Fellow travellers
Sir: I have read Robert Moss's review (January 27) of David Caute's book: The Fellow Travellers. And, of course, as I have not read the work I cannot comment on it. On the other hand I have to comment on Mr Moss's review. However much his exposition has been illuminating he has omitted the most understanding point in the postwar history of Fellow Travelling. It was not the communist regimes of China, Cuba, North Vietnam or Chile that have occupied so much time of the circle of distinguished literati and of the Mass Media — but Tito's dictatorship — with the honourable exception of The Spectator.
In the whole history of myth making there is no comparable example — at any rate in this country — to the myth making of Tito and his communist regime. The output of the written and spoken word (in the English language on both sides of the Atlantic) to foster the Titoite legend has been prodigious indeed. The extasis and adulation for Tito's tyranny has exceeded those of the Webbs, G. D. H. Cole, Harold Laski and others for Stalin's dictatorship. Titoism in this country between 1945-1970, has reached an equal parity of esteem with the pop subculture. And what was adulated? A dictatorial and bloody tyranny whose only truth consists of slogans and morality and ethics of sheer naked power.

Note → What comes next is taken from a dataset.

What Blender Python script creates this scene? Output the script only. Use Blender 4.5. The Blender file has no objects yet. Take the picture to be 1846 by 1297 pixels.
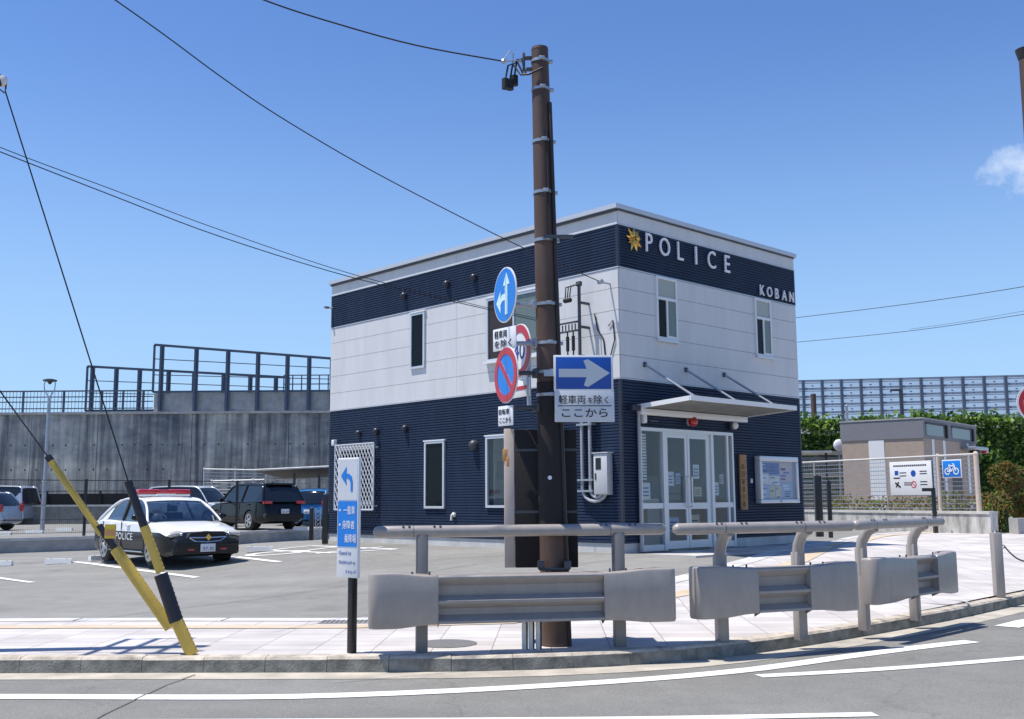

The regime which under the auspices of the western Fellow Travellers has committed crimes equal to those of Stalin and Hitler, the knowledge about them being deliberately suppressed by conspiracy of silence.
As the South Sea Bubble of Titoism has burst two or three years ago, and we have learnt that Tito's regime has reached the verge of disintegration, is, not, sir, this fact, the proof that the expedient of politicians and Fellow Travellers have been engaged in a brainwashing of the public. Would it not be a right thing for them to start deflating the Titoite myth as President Tito has turned towards Moscow during last year.